At this time, they again recorded several songs from the works of Marcel Šiškovič. When they broke up after their ordination, they continued to spread the new songs and genre of Christian music among children and young people. Since Marcel Šiškovič did not receive the approval of the state to work as a priest after his ordination (1974), he worked as an organist in a church in Hlohovec. The activities of the Tatran came to an end in 1976 when Marcel Šiškovič became a chaplain in Zázrivá in the region of Orava.
The existence of their activities, of their studio and their albums became widely known after 1989. However, they were not archived officially. Young people continued in the original, “samizdat” type of distribution of photocopied songs and of editions circulated on separate offprints until 2005.

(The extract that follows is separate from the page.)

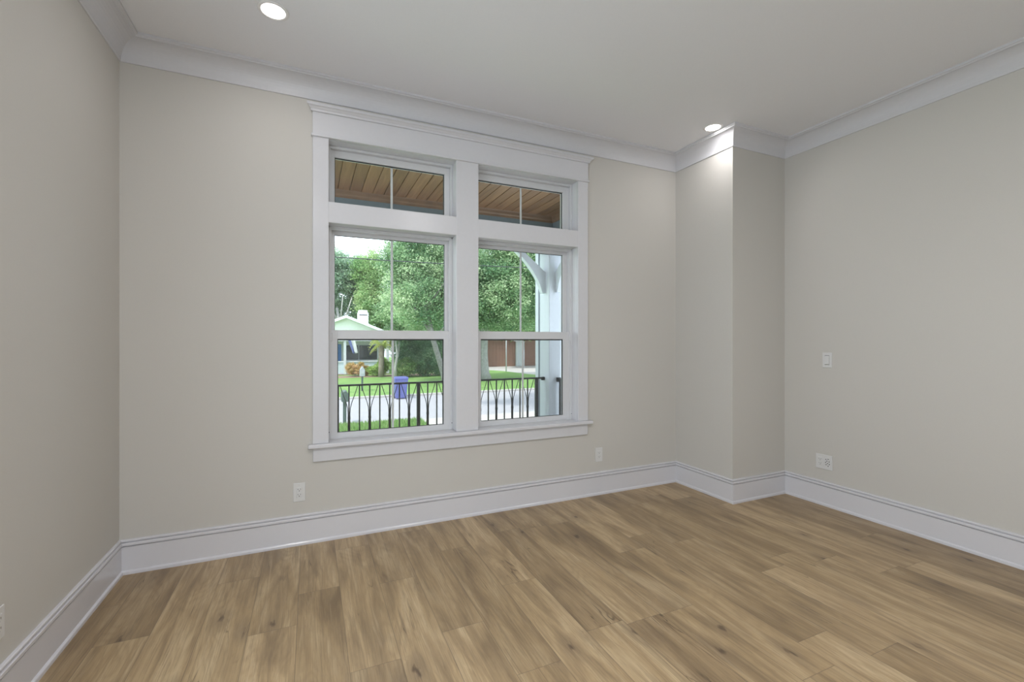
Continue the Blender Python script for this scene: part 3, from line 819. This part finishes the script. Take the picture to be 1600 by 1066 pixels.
tree((17.5, 42.0, G), 'tall tree far behind the brown garage', M['far'], M['brownbark'],
     [(0, 0, -0.1), (0, 0, 4.0), (0.1, 0, 8.0)], [0.3, 0.25, 0.1],
     [(0, 0, 8.5, 5.5, 2.5, 5.5)], 260, 60, 0.5, 0.24)
# more of the tree line on either side of the view
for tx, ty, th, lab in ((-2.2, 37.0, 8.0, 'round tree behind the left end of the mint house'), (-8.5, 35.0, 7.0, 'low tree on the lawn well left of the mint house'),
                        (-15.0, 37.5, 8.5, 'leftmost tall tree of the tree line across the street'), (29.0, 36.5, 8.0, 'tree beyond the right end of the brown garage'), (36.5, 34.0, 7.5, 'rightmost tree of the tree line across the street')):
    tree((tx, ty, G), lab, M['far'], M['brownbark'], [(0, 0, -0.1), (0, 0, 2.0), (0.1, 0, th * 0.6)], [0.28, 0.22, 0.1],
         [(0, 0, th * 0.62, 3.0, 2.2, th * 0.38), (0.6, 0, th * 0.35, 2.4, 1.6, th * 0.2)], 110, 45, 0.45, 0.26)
# unseen street tree added on the near side so its limbs shade the street
r = empty('tree', (11.8, 8.3, G)); tag(r, 'unseen street tree beside the near driveway, right of the porch, shading the street', 'tree', 'street trees')
trunk(r, [(0, 0, -0.1), (0, 0, 1.5), (-0.3, 0.1, 3.2), (-1.2, 0.2, 5.0), (-2.4, 0.3, 6.6)], [0.32, 0.26, 0.23, 0.18, 0.08], M['bark'])
branches(r, M['bark'], [([(-1.2, 0.2, 5.0), (-3.2, 0.2, 6.6), (-5.6, 0.4, 7.6), (-7.6, 0.6, 8.0)], 0.14, 0.03), ([(-0.3, 0.1, 3.2), (0.6, 0.4, 5.0), (1.2, 0.8, 7.0)], 0.14, 0.04)])
crown('foliage', M['oak'], r, [(-2.2, 0.4, 7.6, 3.0, 3.2, 1.3), (-5.6, 0.8, 8.2, 2.4, 2.4, 0.9), (0.8, 0.6, 7.4, 2.2, 2.6, 1.5), (-7.9, 1.0, 8.6, 1.2, 0.8, 0.5)], 380, 55, 0.33, 0.15)
# slim trunks by the hedge
r = empty('slim_tree', (5.75, 24.2, G)); tag(r, 'slim pale forked trunk left of the dark hedge', 'tree', TG)
trunk(r, [(0, 0, -0.05), (-0.02, 0, 0.7), (0.10, 0, 1.4), (0.02, 0, 2.2), (-0.1, 0, 3.4)], [0.09, 0.08, 0.07, 0.06, 0.04], M['palebark'])
branches(r, M['palebark'], [([(-0.02, 0, 0.7), (0.2, 0.1, 1.6), (0.22, 0.1, 2.6), (0.3, 0.2, 3.6)], 0.06, 0.03)])
crown('foliage', M['oak'], r, [(0.1, 0.1, 4.2, 1.2, 1.0, 1.0), (0.3, 0.3, 2.9, 0.9, 0.8, 0.5)], 60, 55, 0.25, 0.13)
# hedge and shrubs
def shrub(name, loc, label, mat, blobs, clumps, per, spread, leaf, cat='shrub', stems=None, group='garden shrubs'):
    r = empty(name, loc); tag(r, label, cat, group)
    crown('foliage', mat, r, blobs, clumps, per, spread, leaf)
    st = MB()
    for k in range(7):
        a = k * 0.9
        st.tube([(0.1 * math.cos(a), 0.06 * math.sin(a), -0.03), (0.3 * math.cos(a) * blobs[0][3], 0.2 * math.sin(a), blobs[0][2])], 0.016, 5)
    st.build('stems', M['brownbark'], r)
    return r
shrub('hedge', (7.6, 25.0, G), 'tall dark green hedge behind the blue bin', M['hedge'],
      [(0.3, 0, 0.9, 1.4, 0.5, 0.9), (-1.0, 0.1, 1.3, 0.9, 0.5, 1.2), (1.3, 0.2, 1.2, 0.9, 0.5, 1.2), (0, 0.4, 1.9, 1.9, 0.5, 1.0)], 260, 60, 0.16, 0.085, 'hedge')
shrub('croton', (3.72, 26.6, G), 'orange and yellow croton shrub in front of the mint house', M['croton'], [(0.0, 0, 0.50, 0.58, 0.35, 0.40), (0.55, 0, 0.36, 0.35, 0.3, 0.27), (-0.35, 0, 0.55, 0.28, 0.25, 0.30)], 80, 40, 0.09, 0.10)
shrub('shrub', (5.05, 26.2, G), 'yellow green shrub right of the orange croton', M['lime'], [(-0.1, 0, 0.42, 0.55, 0.35, 0.36), (0.3, 0.1, 0.75, 0.40, 0.3, 0.42)], 80, 40, 0.10, 0.10)
shrub('shrub', (6.0, 24.6, G), 'mid green bush behind the blue bin, left of the hedge', M['fresh'], [(0.1, 0, 0.55, 0.55, 0.4, 0.5), (0.5, 0.1, 0.8, 0.5, 0.4, 0.4)], 70, 45, 0.12, 0.085)
# small palm
r = empty('palm', (5.10, 25.6, G)); tag(r, 'small palm with yellow green fronds and brown trunk before the house', 'palm', 'garden shrubs')
trunk(r, [(0, 0, -0.05), (0, 0, 0.6), (0.02, 0, 1.2), (0.02, 0, 2.0)], [0.19, 0.17, 0.17, 0.19], M['brownbark'])
def fronds(root):
    cen = []; sz = []
    mb = MB()
    vs = []; fs = []; rnd = []
    for k in range(34):
        a = k * 2.399; ln = random.uniform(0.65, 0.95); lift = random.uniform(0.05, 0.75)
        base = Vector((0.02, 0, 1.96))
        dirv = Vector((math.cos(a), math.sin(a), 0)); side = Vector((-math.sin(a), math.cos(a), 0))
        for j in range(12):
            t = j / 11
            p = base + dirv * (ln * t) + Vector((0, 0, lift * math.sin(t * 2.2) - 0.55 * t * t))
            w = 0.20 * math.sin(0.25 + t * 2.6)
            for s_ in (-1, 1):
                tip = p + side * s_ * w + dirv * 0.06 - Vector((0, 0, w * 0.5))
                n = len(vs)
                vs += [tuple(p), tuple(p + dirv * 0.05), tuple(tip)]; fs.append((n, n + 1, n + 2)); rnd.append(random.random())
    me = bpy.data.meshes.new('fronds'); me.from_pydata(vs, [], fs)
    at = me.attributes.new('rand', 'FLOAT', 'FACE'); at.data.foreach_set('value', rnd)
    me.materials.append(M['palm'])
    o = bpy.data.objects.new('fronds', me); C.objects.link(o); o.parent = root
fronds(r)
tag(box_obj('garden_bed', M['soil'], 2.0, 9.2, 25.6, 27.3, G, G + 0.035), 'brown mulch bed in front of the mint house', 'garden bed', kind='structure')

# ------------------------------------------------------------------ mint house
HX, HY = 3.19, 28.0
h = empty('house', (HX, 30.0, G)); tag(h, 'mint green gabled house with white roof edge across the street', 'house')
def hb(name, mat, x0, x1, y0, y1, z0, z1, b=0.0, parent=None):
    o = MB().box(x0 - HX, x1 - HX, y0 - 30.0, y1 - 30.0, z0 - G, z1 - G, b).build(name, mat, parent or h); return o
hb('body_wall', M['mint'], 0.5, 5.9, 30.0, 32.4, G, 1.75)
hb('knee_wall', M['bluewall'], 0.5, 5.85, 28.30, 28.50, G, -0.05)
hb('sill_cap', M['white'], 0.45, 5.9, 28.24, 28.54, -0.05, 0.03, 0.01)
hb('porch_slab', M['soil'], 0.4, 6.0, 28.1, 30.0, G - 0.02, G + 0.08)
hb('header', M['white'], 0.3, 6.05, 28.05, 28.25, 1.36, 1.50, 0.01)
sl = 0.40
o = MB().prism([(-2.75, 1.50 - G), (2.75, 1.50 - G), (2.75, 1.95 - G), (0, 2.98 - G), (-2.75, 1.95 - G)], 'y', -1.95, -1.80).build('gable_wall', M['mint'], h)
for s_ in (-1, 1):
    a = [(0, 3.05 - G), (s_ * 3.05, 3.05 - sl * 3.05 - G), (s_ * 3.05, 2.97 - sl * 3.05 - G), (0, 2.97 - G)]
    MB().prism(a, 'y', -2.22, 2.7).build('roof', M['roof'], h)
    f = [(0, 3.06 - G), (s_ * 3.07, 3.06 - sl * 3.07 - G), (s_ * 3.07, 2.88 - sl * 3.07 - G), (0, 2.88 - G)]
    MB().prism(f, 'y', -2.28, -2.22).build('rake_board', M['white'], h)
hb('porch_ceiling', M['mint'], 0.5, 5.9, 28.2, 30.0, 1.46, 1.50)
dr = hb('door', M['bluedoor'], 2.2, 3.02, 29.95, 30.0, G + 0.08, 1.14, 0.01)
wf = hb('window', M['white'], 3.28, 5.48, 29.94, 30.0, 0.0, 1.12)
hb('pane', M['darkglass'], 3.34, 4.15, 29.92, 29.945, 0.05, 1.06, 0, wf)
hb('pane', M['darkglass'], 4.20, 5.42, 29.92, 29.945, 0.05, 1.06, 0, wf)
hb('porch_post', M['white'], 3.06, 3.22, 28.10, 28.28, G + 0.06, 1.38, 0.01)
hb('porch_post', M['white'], 5.80, 5.98, 28.10, 28.28, G + 0.06, 1.38, 0.01)
hb('porch_post', M['white'], 0.45, 0.61, 28.10, 28.28, G + 0.06, 1.38, 0.01)
ch = hb('chimney', M['white'], 4.17, 4.87, 30.4, 31.0, 1.8, 3.42)
hb('chimney_cap', M['white'], 4.21, 4.83, 30.44, 30.96, 3.42, 3.58, 0.05, ch)
hb('flue_vent', M['slot'], 4.25, 4.80, 30.39, 30.42, 3.20, 3.27, 0, ch)
# flag hanging from the porch post
fl = empty('flag', (3.26, 28.05, 1.42)); tag(fl, 'white and dark blue flag hanging from the house porch post', 'flag')
MB().tube([(-0.02, 0.0, 0.02), (0.30, -0.35, 0.22)], 0.014, 6).build('pole', M['greymetal'], fl)
def cloth(u0, u1, name, mat):
    vs = []; fs = []; nu, nv = 8, 10
    for j in range(nv + 1):
        for i in range(nu + 1):
            u = u0 + (u1 - u0) * i / nu; v = j / nv
            x_ = 0.02 + 0.40 * u + v * (0.34 + 0.02 * u); z_ = 0.10 + 0.06 * u - v * (0.98 + 0.10 * u * (1 - u))
            y_ = -0.05 - 0.36 * u * (1 - 0.5 * v) + 0.05 * math.sin(u * 9 + v * 4)
            x_ -= v * 0.10 * u
            vs.append((x_, y_, z_))
    for j in range(nv):
        for i in range(nu):
            a = j * (nu + 1) + i; fs.append((a, a + 1, a + nu + 2, a + nu + 1))
    o = MB().add(vs, fs, True).build(name, mat, fl)
    m = o.modifiers.new('thick', 'SOLIDIFY'); m.thickness = 0.004
cloth(0.0, 0.42, 'blue_cloth', M['flagb']); cloth(0.42, 1.0, 'white_cloth', M['flagw'])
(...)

In that year, the University Pastoral Center of St. Joseph Freinademetz in Bratislava published an anthology of 1,371 songs with lyrics and chords under the title Spievatko: Over 1,200 Songs for the Youth with Chords (UPC, Bratislava 2005). Pavol Kalata (born in 1983), a young Salesian, began to collect and publish these songs also on the Internet (http://www.spievatko.sk). He started a project www.spevnik.saleziani.sk in 2014, collecting the lyrics, chords, notations, and the history of these songs, without any historical limit, in the form of free contributions by anyone and with the support of the Episcopal Conference of Slovakia.
Since 1998, selected notation transcriptions of these songs, with a complete piano or organ accompaniment, have been appearing also in the supplement of the Adoramus Te periodical.
All the recordings are now digitalized in MP3 format thanks to the owner of the collection, lyricist and organizer Anton Fabian.